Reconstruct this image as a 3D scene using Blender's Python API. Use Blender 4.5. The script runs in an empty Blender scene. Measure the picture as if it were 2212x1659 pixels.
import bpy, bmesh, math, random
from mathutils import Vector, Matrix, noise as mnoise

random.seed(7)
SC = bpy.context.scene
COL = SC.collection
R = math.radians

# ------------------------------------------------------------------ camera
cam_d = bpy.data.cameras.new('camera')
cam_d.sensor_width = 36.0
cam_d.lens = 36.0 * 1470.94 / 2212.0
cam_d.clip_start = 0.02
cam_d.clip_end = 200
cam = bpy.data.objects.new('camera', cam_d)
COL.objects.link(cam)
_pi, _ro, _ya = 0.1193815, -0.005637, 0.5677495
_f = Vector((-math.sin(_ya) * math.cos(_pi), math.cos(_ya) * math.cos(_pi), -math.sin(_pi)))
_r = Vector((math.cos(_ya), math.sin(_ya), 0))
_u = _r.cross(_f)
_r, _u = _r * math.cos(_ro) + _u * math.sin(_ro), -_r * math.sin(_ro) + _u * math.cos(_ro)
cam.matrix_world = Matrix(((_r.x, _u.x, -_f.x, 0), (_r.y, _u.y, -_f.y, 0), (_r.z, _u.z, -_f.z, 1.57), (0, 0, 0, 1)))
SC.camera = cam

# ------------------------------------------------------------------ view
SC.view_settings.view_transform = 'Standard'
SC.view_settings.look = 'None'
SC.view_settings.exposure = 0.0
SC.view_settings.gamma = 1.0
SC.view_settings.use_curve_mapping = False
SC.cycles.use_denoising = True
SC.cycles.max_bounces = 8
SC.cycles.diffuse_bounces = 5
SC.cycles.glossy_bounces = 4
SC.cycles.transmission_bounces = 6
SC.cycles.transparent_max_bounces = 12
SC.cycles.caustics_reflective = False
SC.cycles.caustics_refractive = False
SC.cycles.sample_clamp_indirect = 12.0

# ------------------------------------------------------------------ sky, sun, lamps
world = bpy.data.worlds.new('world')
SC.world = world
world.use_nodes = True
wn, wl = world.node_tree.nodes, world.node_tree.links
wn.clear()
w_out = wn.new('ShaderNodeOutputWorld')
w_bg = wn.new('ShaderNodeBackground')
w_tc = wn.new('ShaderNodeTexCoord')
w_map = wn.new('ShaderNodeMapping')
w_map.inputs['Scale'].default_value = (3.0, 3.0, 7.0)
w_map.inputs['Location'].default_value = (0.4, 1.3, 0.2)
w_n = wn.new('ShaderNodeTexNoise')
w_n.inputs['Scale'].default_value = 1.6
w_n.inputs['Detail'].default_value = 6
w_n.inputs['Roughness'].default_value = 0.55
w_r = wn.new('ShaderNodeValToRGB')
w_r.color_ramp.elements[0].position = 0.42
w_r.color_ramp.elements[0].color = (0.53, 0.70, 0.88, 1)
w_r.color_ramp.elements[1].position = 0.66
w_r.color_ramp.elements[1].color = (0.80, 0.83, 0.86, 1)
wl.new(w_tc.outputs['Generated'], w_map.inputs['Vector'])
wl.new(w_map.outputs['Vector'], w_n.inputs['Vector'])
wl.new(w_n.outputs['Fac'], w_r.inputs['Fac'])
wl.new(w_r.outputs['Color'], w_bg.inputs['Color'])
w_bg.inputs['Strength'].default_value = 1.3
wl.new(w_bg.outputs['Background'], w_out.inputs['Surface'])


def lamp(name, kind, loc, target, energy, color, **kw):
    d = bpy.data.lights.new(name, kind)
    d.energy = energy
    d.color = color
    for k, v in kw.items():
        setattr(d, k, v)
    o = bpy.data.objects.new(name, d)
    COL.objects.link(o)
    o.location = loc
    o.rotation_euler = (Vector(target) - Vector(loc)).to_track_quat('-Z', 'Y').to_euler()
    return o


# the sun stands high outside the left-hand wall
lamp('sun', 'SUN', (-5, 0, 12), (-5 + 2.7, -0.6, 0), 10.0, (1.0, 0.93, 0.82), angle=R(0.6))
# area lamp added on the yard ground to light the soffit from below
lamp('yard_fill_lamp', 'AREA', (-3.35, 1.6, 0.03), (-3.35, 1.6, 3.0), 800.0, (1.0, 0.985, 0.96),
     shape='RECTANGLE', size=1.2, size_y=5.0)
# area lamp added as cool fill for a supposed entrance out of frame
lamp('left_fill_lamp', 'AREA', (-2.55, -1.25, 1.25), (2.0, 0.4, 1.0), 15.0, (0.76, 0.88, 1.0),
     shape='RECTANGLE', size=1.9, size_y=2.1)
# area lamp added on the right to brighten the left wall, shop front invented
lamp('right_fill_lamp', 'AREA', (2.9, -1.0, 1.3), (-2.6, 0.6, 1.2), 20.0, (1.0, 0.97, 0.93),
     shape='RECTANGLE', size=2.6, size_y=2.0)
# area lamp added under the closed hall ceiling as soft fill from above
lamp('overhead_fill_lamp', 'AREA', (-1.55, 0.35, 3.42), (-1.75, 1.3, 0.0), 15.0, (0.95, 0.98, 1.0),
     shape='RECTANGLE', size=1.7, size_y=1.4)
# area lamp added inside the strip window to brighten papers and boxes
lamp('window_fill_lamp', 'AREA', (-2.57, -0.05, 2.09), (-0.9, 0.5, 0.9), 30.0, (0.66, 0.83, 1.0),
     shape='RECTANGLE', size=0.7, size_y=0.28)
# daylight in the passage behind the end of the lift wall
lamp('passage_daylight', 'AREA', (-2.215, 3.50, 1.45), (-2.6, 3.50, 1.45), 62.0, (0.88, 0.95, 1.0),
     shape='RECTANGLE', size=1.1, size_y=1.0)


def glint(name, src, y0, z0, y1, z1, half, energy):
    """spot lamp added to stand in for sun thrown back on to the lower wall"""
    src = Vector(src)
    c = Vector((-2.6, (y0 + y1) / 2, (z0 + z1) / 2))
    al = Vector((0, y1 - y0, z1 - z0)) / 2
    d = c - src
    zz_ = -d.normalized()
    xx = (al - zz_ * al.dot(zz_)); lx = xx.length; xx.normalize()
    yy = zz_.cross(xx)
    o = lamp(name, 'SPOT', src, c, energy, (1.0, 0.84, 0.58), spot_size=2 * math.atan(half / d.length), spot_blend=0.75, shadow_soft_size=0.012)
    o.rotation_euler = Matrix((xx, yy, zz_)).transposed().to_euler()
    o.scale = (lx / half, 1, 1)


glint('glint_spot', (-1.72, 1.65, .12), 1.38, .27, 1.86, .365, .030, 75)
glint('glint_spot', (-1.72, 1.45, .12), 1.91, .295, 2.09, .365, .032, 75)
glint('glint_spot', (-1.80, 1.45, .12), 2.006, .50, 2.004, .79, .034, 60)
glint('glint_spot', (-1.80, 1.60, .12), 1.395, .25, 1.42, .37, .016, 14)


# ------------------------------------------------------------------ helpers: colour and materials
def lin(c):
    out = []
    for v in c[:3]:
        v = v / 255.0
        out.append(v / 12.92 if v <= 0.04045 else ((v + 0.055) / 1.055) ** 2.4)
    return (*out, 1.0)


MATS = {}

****

### WORK REQUIRED
Copy out each line exactly as written.

### THE REPLY
Reconstruct this image as a 3D scene using Blender's Python API. Use Blender 4.5. The script runs in an empty Blender scene. Measure the picture as if it were 2212x1659 pixels.
import bpy, bmesh, math, random
from mathutils import Vector, Matrix, noise as mnoise

random.seed(7)
SC = bpy.context.scene
COL = SC.collection
R = math.radians

# ------------------------------------------------------------------ camera
cam_d = bpy.data.cameras.new('camera')
cam_d.sensor_width = 36.0
cam_d.lens = 36.0 * 1470.94 / 2212.0
cam_d.clip_start = 0.02
cam_d.clip_end = 200
cam = bpy.data.objects.new('camera', cam_d)
COL.objects.link(cam)
_pi, _ro, _ya = 0.1193815, -0.005637, 0.5677495
_f = Vector((-math.sin(_ya) * math.cos(_pi), math.cos(_ya) * math.cos(_pi), -math.sin(_pi)))
_r = Vector((math.cos(_ya), math.sin(_ya), 0))
_u = _r.cross(_f)
_r, _u = _r * math.cos(_ro) + _u * math.sin(_ro), -_r * math.sin(_ro) + _u * math.cos(_ro)
cam.matrix_world = Matrix(((_r.x, _u.x, -_f.x, 0), (_r.y, _u.y, -_f.y, 0), (_r.z, _u.z, -_f.z, 1.57), (0, 0, 0, 1)))
SC.camera = cam

# ------------------------------------------------------------------ view
SC.view_settings.view_transform = 'Standard'
SC.view_settings.look = 'None'
SC.view_settings.exposure = 0.0
SC.view_settings.gamma = 1.0
SC.view_settings.use_curve_mapping = False
SC.cycles.use_denoising = True
SC.cycles.max_bounces = 8
SC.cycles.diffuse_bounces = 5
SC.cycles.glossy_bounces = 4
SC.cycles.transmission_bounces = 6
SC.cycles.transparent_max_bounces = 12
SC.cycles.caustics_reflective = False
SC.cycles.caustics_refractive = False
SC.cycles.sample_clamp_indirect = 12.0

# ------------------------------------------------------------------ sky, sun, lamps
world = bpy.data.worlds.new('world')
SC.world = world
world.use_nodes = True
wn, wl = world.node_tree.nodes, world.node_tree.links
wn.clear()
w_out = wn.new('ShaderNodeOutputWorld')
w_bg = wn.new('ShaderNodeBackground')
w_tc = wn.new('ShaderNodeTexCoord')
w_map = wn.new('ShaderNodeMapping')
w_map.inputs['Scale'].default_value = (3.0, 3.0, 7.0)
w_map.inputs['Location'].default_value = (0.4, 1.3, 0.2)
w_n = wn.new('ShaderNodeTexNoise')
w_n.inputs['Scale'].default_value = 1.6
w_n.inputs['Detail'].default_value = 6
w_n.inputs['Roughness'].default_value = 0.55
w_r = wn.new('ShaderNodeValToRGB')
w_r.color_ramp.elements[0].position = 0.42
w_r.color_ramp.elements[0].color = (0.53, 0.70, 0.88, 1)
w_r.color_ramp.elements[1].position = 0.66
w_r.color_ramp.elements[1].color = (0.80, 0.83, 0.86, 1)
wl.new(w_tc.outputs['Generated'], w_map.inputs['Vector'])
wl.new(w_map.outputs['Vector'], w_n.inputs['Vector'])
wl.new(w_n.outputs['Fac'], w_r.inputs['Fac'])
wl.new(w_r.outputs['Color'], w_bg.inputs['Color'])
w_bg.inputs['Strength'].default_value = 1.3
wl.new(w_bg.outputs['Background'], w_out.inputs['Surface'])


def lamp(name, kind, loc, target, energy, color, **kw):
    d = bpy.data.lights.new(name, kind)
    d.energy = energy
    d.color = color
    for k, v in kw.items():
        setattr(d, k, v)
    o = bpy.data.objects.new(name, d)
    COL.objects.link(o)
    o.location = loc
    o.rotation_euler = (Vector(target) - Vector(loc)).to_track_quat('-Z', 'Y').to_euler()
    return o


# the sun stands high outside the left-hand wall
lamp('sun', 'SUN', (-5, 0, 12), (-5 + 2.7, -0.6, 0), 10.0, (1.0, 0.93, 0.82), angle=R(0.6))
# area lamp added on the yard ground to light the soffit from below
lamp('yard_fill_lamp', 'AREA', (-3.35, 1.6, 0.03), (-3.35, 1.6, 3.0), 800.0, (1.0, 0.985, 0.96),
     shape='RECTANGLE', size=1.2, size_y=5.0)
# area lamp added as cool fill for a supposed entrance out of frame
lamp('left_fill_lamp', 'AREA', (-2.55, -1.25, 1.25), (2.0, 0.4, 1.0), 15.0, (0.76, 0.88, 1.0),
     shape='RECTANGLE', size=1.9, size_y=2.1)
# area lamp added on the right to brighten the left wall, shop front invented
lamp('right_fill_lamp', 'AREA', (2.9, -1.0, 1.3), (-2.6, 0.6, 1.2), 20.0, (1.0, 0.97, 0.93),
     shape='RECTANGLE', size=2.6, size_y=2.0)
# area lamp added under the closed hall ceiling as soft fill from above
lamp('overhead_fill_lamp', 'AREA', (-1.55, 0.35, 3.42), (-1.75, 1.3, 0.0), 15.0, (0.95, 0.98, 1.0),
     shape='RECTANGLE', size=1.7, size_y=1.4)
# area lamp added inside the strip window to brighten papers and boxes
lamp('window_fill_lamp', 'AREA', (-2.57, -0.05, 2.09), (-0.9, 0.5, 0.9), 30.0, (0.66, 0.83, 1.0),
     shape='RECTANGLE', size=0.7, size_y=0.28)
# daylight in the passage behind the end of the lift wall
lamp('passage_daylight', 'AREA', (-2.215, 3.50, 1.45), (-2.6, 3.50, 1.45), 62.0, (0.88, 0.95, 1.0),
     shape='RECTANGLE', size=1.1, size_y=1.0)


def glint(name, src, y0, z0, y1, z1, half, energy):
    """spot lamp added to stand in for sun thrown back on to the lower wall"""
    src = Vector(src)
    c = Vector((-2.6, (y0 + y1) / 2, (z0 + z1) / 2))
    al = Vector((0, y1 - y0, z1 - z0)) / 2
    d = c - src
    zz_ = -d.normalized()
    xx = (al - zz_ * al.dot(zz_)); lx = xx.length; xx.normalize()
    yy = zz_.cross(xx)
    o = lamp(name, 'SPOT', src, c, energy, (1.0, 0.84, 0.58), spot_size=2 * math.atan(half / d.length), spot_blend=0.75, shadow_soft_size=0.012)
    o.rotation_euler = Matrix((xx, yy, zz_)).transposed().to_euler()
    o.scale = (lx / half, 1, 1)


glint('glint_spot', (-1.72, 1.65, .12), 1.38, .27, 1.86, .365, .030, 75)
glint('glint_spot', (-1.72, 1.45, .12), 1.91, .295, 2.09, .365, .032, 75)
glint('glint_spot', (-1.80, 1.45, .12), 2.006, .50, 2.004, .79, .034, 60)
glint('glint_spot', (-1.80, 1.60, .12), 1.395, .25, 1.42, .37, .016, 14)


# ------------------------------------------------------------------ helpers: colour and materials
def lin(c):
    out = []
    for v in c[:3]:
        v = v / 255.0
        out.append(v / 12.92 if v <= 0.04045 else ((v + 0.055) / 1.055) ** 2.4)
    return (*out, 1.0)


MATS = {}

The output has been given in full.